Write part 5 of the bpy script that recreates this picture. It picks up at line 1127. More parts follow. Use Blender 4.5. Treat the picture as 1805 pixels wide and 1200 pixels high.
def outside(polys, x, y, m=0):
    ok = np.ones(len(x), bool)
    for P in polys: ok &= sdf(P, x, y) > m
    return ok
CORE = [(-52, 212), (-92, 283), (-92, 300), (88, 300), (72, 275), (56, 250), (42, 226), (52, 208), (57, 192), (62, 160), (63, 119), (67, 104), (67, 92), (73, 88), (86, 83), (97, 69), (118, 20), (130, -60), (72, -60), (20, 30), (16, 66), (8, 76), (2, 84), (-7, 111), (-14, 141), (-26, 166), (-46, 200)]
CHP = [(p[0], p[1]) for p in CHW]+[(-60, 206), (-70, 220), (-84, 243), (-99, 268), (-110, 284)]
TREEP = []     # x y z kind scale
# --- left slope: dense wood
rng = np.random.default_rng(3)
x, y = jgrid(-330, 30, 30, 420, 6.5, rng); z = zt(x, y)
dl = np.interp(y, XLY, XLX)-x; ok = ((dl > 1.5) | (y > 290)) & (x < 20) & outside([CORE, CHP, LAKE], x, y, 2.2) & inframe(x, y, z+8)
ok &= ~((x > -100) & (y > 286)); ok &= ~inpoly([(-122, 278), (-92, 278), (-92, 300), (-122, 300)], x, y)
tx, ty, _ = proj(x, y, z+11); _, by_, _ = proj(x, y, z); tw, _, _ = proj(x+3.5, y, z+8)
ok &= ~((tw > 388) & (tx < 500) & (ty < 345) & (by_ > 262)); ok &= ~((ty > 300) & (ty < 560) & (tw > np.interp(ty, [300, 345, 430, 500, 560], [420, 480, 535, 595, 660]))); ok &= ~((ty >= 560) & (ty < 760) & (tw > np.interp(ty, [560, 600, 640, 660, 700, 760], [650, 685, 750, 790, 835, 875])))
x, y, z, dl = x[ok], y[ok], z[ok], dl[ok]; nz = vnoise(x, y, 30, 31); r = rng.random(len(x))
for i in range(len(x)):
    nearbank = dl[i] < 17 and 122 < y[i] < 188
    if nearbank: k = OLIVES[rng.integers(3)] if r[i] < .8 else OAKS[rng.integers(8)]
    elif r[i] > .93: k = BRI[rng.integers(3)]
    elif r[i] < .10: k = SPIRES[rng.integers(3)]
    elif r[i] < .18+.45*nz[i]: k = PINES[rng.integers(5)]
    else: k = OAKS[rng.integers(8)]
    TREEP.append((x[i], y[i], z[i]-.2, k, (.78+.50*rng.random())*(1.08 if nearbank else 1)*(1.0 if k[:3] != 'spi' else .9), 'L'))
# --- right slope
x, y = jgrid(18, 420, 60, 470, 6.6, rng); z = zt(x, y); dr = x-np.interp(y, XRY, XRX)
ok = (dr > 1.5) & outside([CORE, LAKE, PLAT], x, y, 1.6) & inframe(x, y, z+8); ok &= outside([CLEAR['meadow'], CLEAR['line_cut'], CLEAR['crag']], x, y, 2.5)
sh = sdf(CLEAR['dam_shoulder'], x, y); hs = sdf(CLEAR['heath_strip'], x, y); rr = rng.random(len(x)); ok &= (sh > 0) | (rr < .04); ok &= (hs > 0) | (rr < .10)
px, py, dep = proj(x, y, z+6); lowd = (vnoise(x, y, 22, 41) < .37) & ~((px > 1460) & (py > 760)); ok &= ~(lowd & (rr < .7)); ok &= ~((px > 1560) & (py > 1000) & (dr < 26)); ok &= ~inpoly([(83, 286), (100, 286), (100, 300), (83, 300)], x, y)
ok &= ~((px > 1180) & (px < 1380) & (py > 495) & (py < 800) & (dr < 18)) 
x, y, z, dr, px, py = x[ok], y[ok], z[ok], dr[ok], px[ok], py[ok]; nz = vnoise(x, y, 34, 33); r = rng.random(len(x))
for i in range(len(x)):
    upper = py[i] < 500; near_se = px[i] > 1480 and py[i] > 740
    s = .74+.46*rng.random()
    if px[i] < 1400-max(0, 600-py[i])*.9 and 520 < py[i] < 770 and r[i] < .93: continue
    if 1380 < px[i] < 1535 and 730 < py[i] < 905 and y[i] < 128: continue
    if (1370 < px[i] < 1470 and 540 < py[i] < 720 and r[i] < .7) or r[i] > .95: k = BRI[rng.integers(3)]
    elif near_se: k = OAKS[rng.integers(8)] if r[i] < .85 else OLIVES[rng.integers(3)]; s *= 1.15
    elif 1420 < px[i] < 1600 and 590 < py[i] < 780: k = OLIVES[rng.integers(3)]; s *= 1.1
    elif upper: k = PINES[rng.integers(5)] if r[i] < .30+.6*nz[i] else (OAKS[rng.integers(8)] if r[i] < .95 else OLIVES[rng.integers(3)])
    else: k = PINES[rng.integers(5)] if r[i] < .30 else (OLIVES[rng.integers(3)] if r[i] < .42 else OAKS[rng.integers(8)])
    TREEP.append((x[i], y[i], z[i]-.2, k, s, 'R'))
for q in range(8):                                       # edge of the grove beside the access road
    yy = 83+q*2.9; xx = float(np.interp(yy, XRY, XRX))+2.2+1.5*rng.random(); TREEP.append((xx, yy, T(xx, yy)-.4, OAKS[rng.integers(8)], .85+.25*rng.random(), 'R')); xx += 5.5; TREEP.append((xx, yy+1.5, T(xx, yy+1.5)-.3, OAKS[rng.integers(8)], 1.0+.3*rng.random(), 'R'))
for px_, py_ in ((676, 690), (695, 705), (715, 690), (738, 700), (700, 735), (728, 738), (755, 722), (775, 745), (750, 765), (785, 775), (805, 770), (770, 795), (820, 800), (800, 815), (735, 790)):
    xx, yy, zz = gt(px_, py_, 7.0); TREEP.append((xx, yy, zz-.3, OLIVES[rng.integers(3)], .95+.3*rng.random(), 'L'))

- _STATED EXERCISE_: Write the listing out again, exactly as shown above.

- _TASK ANSWER_:
Write part 5 of the bpy script that recreates this picture. It picks up at line 1127. More parts follow. Use Blender 4.5. Treat the picture as 1805 pixels wide and 1200 pixels high.
def outside(polys, x, y, m=0):
    ok = np.ones(len(x), bool)
    for P in polys: ok &= sdf(P, x, y) > m
    return ok
CORE = [(-52, 212), (-92, 283), (-92, 300), (88, 300), (72, 275), (56, 250), (42, 226), (52, 208), (57, 192), (62, 160), (63, 119), (67, 104), (67, 92), (73, 88), (86, 83), (97, 69), (118, 20), (130, -60), (72, -60), (20, 30), (16, 66), (8, 76), (2, 84), (-7, 111), (-14, 141), (-26, 166), (-46, 200)]
CHP = [(p[0], p[1]) for p in CHW]+[(-60, 206), (-70, 220), (-84, 243), (-99, 268), (-110, 284)]
TREEP = []     # x y z kind scale
# --- left slope: dense wood
rng = np.random.default_rng(3)
x, y = jgrid(-330, 30, 30, 420, 6.5, rng); z = zt(x, y)
dl = np.interp(y, XLY, XLX)-x; ok = ((dl > 1.5) | (y > 290)) & (x < 20) & outside([CORE, CHP, LAKE], x, y, 2.2) & inframe(x, y, z+8)
ok &= ~((x > -100) & (y > 286)); ok &= ~inpoly([(-122, 278), (-92, 278), (-92, 300), (-122, 300)], x, y)
tx, ty, _ = proj(x, y, z+11); _, by_, _ = proj(x, y, z); tw, _, _ = proj(x+3.5, y, z+8)
ok &= ~((tw > 388) & (tx < 500) & (ty < 345) & (by_ > 262)); ok &= ~((ty > 300) & (ty < 560) & (tw > np.interp(ty, [300, 345, 430, 500, 560], [420, 480, 535, 595, 660]))); ok &= ~((ty >= 560) & (ty < 760) & (tw > np.interp(ty, [560, 600, 640, 660, 700, 760], [650, 685, 750, 790, 835, 875])))
x, y, z, dl = x[ok], y[ok], z[ok], dl[ok]; nz = vnoise(x, y, 30, 31); r = rng.random(len(x))
for i in range(len(x)):
    nearbank = dl[i] < 17 and 122 < y[i] < 188
    if nearbank: k = OLIVES[rng.integers(3)] if r[i] < .8 else OAKS[rng.integers(8)]
    elif r[i] > .93: k = BRI[rng.integers(3)]
    elif r[i] < .10: k = SPIRES[rng.integers(3)]
    elif r[i] < .18+.45*nz[i]: k = PINES[rng.integers(5)]
    else: k = OAKS[rng.integers(8)]
    TREEP.append((x[i], y[i], z[i]-.2, k, (.78+.50*rng.random())*(1.08 if nearbank else 1)*(1.0 if k[:3] != 'spi' else .9), 'L'))
# --- right slope
x, y = jgrid(18, 420, 60, 470, 6.6, rng); z = zt(x, y); dr = x-np.interp(y, XRY, XRX)
ok = (dr > 1.5) & outside([CORE, LAKE, PLAT], x, y, 1.6) & inframe(x, y, z+8); ok &= outside([CLEAR['meadow'], CLEAR['line_cut'], CLEAR['crag']], x, y, 2.5)
sh = sdf(CLEAR['dam_shoulder'], x, y); hs = sdf(CLEAR['heath_strip'], x, y); rr = rng.random(len(x)); ok &= (sh > 0) | (rr < .04); ok &= (hs > 0) | (rr < .10)
px, py, dep = proj(x, y, z+6); lowd = (vnoise(x, y, 22, 41) < .37) & ~((px > 1460) & (py > 760)); ok &= ~(lowd & (rr < .7)); ok &= ~((px > 1560) & (py > 1000) & (dr < 26)); ok &= ~inpoly([(83, 286), (100, 286), (100, 300), (83, 300)], x, y)
ok &= ~((px > 1180) & (px < 1380) & (py > 495) & (py < 800) & (dr < 18)) 
x, y, z, dr, px, py = x[ok], y[ok], z[ok], dr[ok], px[ok], py[ok]; nz = vnoise(x, y, 34, 33); r = rng.random(len(x))
for i in range(len(x)):
    upper = py[i] < 500; near_se = px[i] > 1480 and py[i] > 740
    s = .74+.46*rng.random()
    if px[i] < 1400-max(0, 600-py[i])*.9 and 520 < py[i] < 770 and r[i] < .93: continue
    if 1380 < px[i] < 1535 and 730 < py[i] < 905 and y[i] < 128: continue
    if (1370 < px[i] < 1470 and 540 < py[i] < 720 and r[i] < .7) or r[i] > .95: k = BRI[rng.integers(3)]
    elif near_se: k = OAKS[rng.integers(8)] if r[i] < .85 else OLIVES[rng.integers(3)]; s *= 1.15
    elif 1420 < px[i] < 1600 and 590 < py[i] < 780: k = OLIVES[rng.integers(3)]; s *= 1.1
    elif upper: k = PINES[rng.integers(5)] if r[i] < .30+.6*nz[i] else (OAKS[rng.integers(8)] if r[i] < .95 else OLIVES[rng.integers(3)])
    else: k = PINES[rng.integers(5)] if r[i] < .30 else (OLIVES[rng.integers(3)] if r[i] < .42 else OAKS[rng.integers(8)])
    TREEP.append((x[i], y[i], z[i]-.2, k, s, 'R'))
for q in range(8):                                       # edge of the grove beside the access road
    yy = 83+q*2.9; xx = float(np.interp(yy, XRY, XRX))+2.2+1.5*rng.random(); TREEP.append((xx, yy, T(xx, yy)-.4, OAKS[rng.integers(8)], .85+.25*rng.random(), 'R')); xx += 5.5; TREEP.append((xx, yy+1.5, T(xx, yy+1.5)-.3, OAKS[rng.integers(8)], 1.0+.3*rng.random(), 'R'))
for px_, py_ in ((676, 690), (695, 705), (715, 690), (738, 700), (700, 735), (728, 738), (755, 722), (775, 745), (750, 765), (785, 775), (805, 770), (770, 795), (820, 800), (800, 815), (735, 790)):
    xx, yy, zz = gt(px_, py_, 7.0); TREEP.append((xx, yy, zz-.3, OLIVES[rng.integers(3)], .95+.3*rng.random(), 'L'))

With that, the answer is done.